● **Your objective**: Pictures aside, quote the whole listing exactly.

● **Recorded information**:
--*--

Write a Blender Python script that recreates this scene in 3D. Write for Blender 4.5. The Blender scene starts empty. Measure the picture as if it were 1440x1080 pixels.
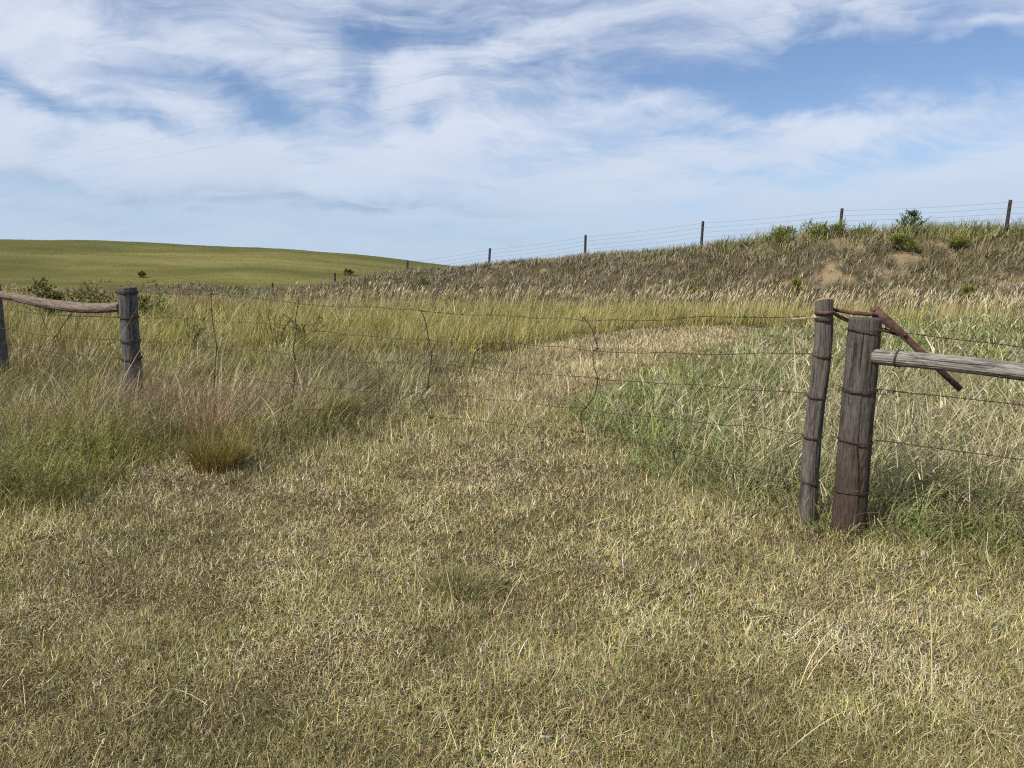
import bpy, math
import numpy as np
from mathutils import Vector

# ------------------------------------------------------------------ camera, sky, sun
SC = bpy.context.scene
COL = SC.collection
F = 1080.0                         # focal length in photo pixels (photo 1440 x 1080)
TH = math.atan(150.0 / F)          # pitch: horizon 150 px above the centre
CZ = 1.6
SUN_AZ = math.radians(233)         # compass bearing the sun stands at (0 = +Y, clockwise)
SUN_EL = math.radians(47)

cam_d = bpy.data.cameras.new("camera")
cam = bpy.data.objects.new("camera", cam_d)
COL.objects.link(cam)
cam.location = (0, 0, CZ)
cam.rotation_euler = (math.pi / 2 - TH, 0, 0)
cam_d.sensor_width = 36
cam_d.lens = 36 * F / 1440
cam_d.clip_start = 0.05
cam_d.clip_end = 6000
SC.camera = cam
SC.view_settings.view_transform = 'Standard'
SC.view_settings.look = 'None'
SC.view_settings.exposure = 0.5
SC.view_settings.gamma = 1.0
SC.cycles.use_denoising = False
SC.cycles.filter_width = 1.15
SC.cycles.max_bounces = 6
SC.cycles.diffuse_bounces = 3
SC.cycles.transmission_bounces = 4
SC.cycles.glossy_bounces = 2


def ray(px, py):
    a = (px - 720.0) / F
    b = (540.0 - py) / F
    c, s = math.cos(TH), math.sin(TH)
    return np.array([a, c + s * b, -s + c * b])


def at(px, py, D):
    r = ray(px, py)
    return np.array([0, 0, CZ]) + r * (D / r[1])


def gnd(px, py, z=0.0):
    r = ray(px, py)
    return np.array([0, 0, CZ]) + r * ((z - CZ) / r[2])


def on_plane(px, py, A, B):
    """pixel ray met with the upright plane through A and B (xy)"""
    r = ray(px, py)
    n = np.array([-(B[1] - A[1]), B[0] - A[0]])
    k = (n @ np.array(A[:2])) / (n @ r[:2])
    return np.array([0, 0, CZ]) + r * k


world = bpy.data.worlds.new("World")
SC.world = world
world.use_nodes = True
WT = world.node_tree
WT.nodes.clear()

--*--

● **Reply**:
Write a Blender Python script that recreates this scene in 3D. Write for Blender 4.5. The Blender scene starts empty. Measure the picture as if it were 1440x1080 pixels.
import bpy, math
import numpy as np
from mathutils import Vector

# ------------------------------------------------------------------ camera, sky, sun
SC = bpy.context.scene
COL = SC.collection
F = 1080.0                         # focal length in photo pixels (photo 1440 x 1080)
TH = math.atan(150.0 / F)          # pitch: horizon 150 px above the centre
CZ = 1.6
SUN_AZ = math.radians(233)         # compass bearing the sun stands at (0 = +Y, clockwise)
SUN_EL = math.radians(47)

cam_d = bpy.data.cameras.new("camera")
cam = bpy.data.objects.new("camera", cam_d)
COL.objects.link(cam)
cam.location = (0, 0, CZ)
cam.rotation_euler = (math.pi / 2 - TH, 0, 0)
cam_d.sensor_width = 36
cam_d.lens = 36 * F / 1440
cam_d.clip_start = 0.05
cam_d.clip_end = 6000
SC.camera = cam
SC.view_settings.view_transform = 'Standard'
SC.view_settings.look = 'None'
SC.view_settings.exposure = 0.5
SC.view_settings.gamma = 1.0
SC.cycles.use_denoising = False
SC.cycles.filter_width = 1.15
SC.cycles.max_bounces = 6
SC.cycles.diffuse_bounces = 3
SC.cycles.transmission_bounces = 4
SC.cycles.glossy_bounces = 2


def ray(px, py):
    a = (px - 720.0) / F
    b = (540.0 - py) / F
    c, s = math.cos(TH), math.sin(TH)
    return np.array([a, c + s * b, -s + c * b])


def at(px, py, D):
    r = ray(px, py)
    return np.array([0, 0, CZ]) + r * (D / r[1])


def gnd(px, py, z=0.0):
    r = ray(px, py)
    return np.array([0, 0, CZ]) + r * ((z - CZ) / r[2])


def on_plane(px, py, A, B):
    """pixel ray met with the upright plane through A and B (xy)"""
    r = ray(px, py)
    n = np.array([-(B[1] - A[1]), B[0] - A[0]])
    k = (n @ np.array(A[:2])) / (n @ r[:2])
    return np.array([0, 0, CZ]) + r * k


world = bpy.data.worlds.new("World")
SC.world = world
world.use_nodes = True
WT = world.node_tree
WT.nodes.clear()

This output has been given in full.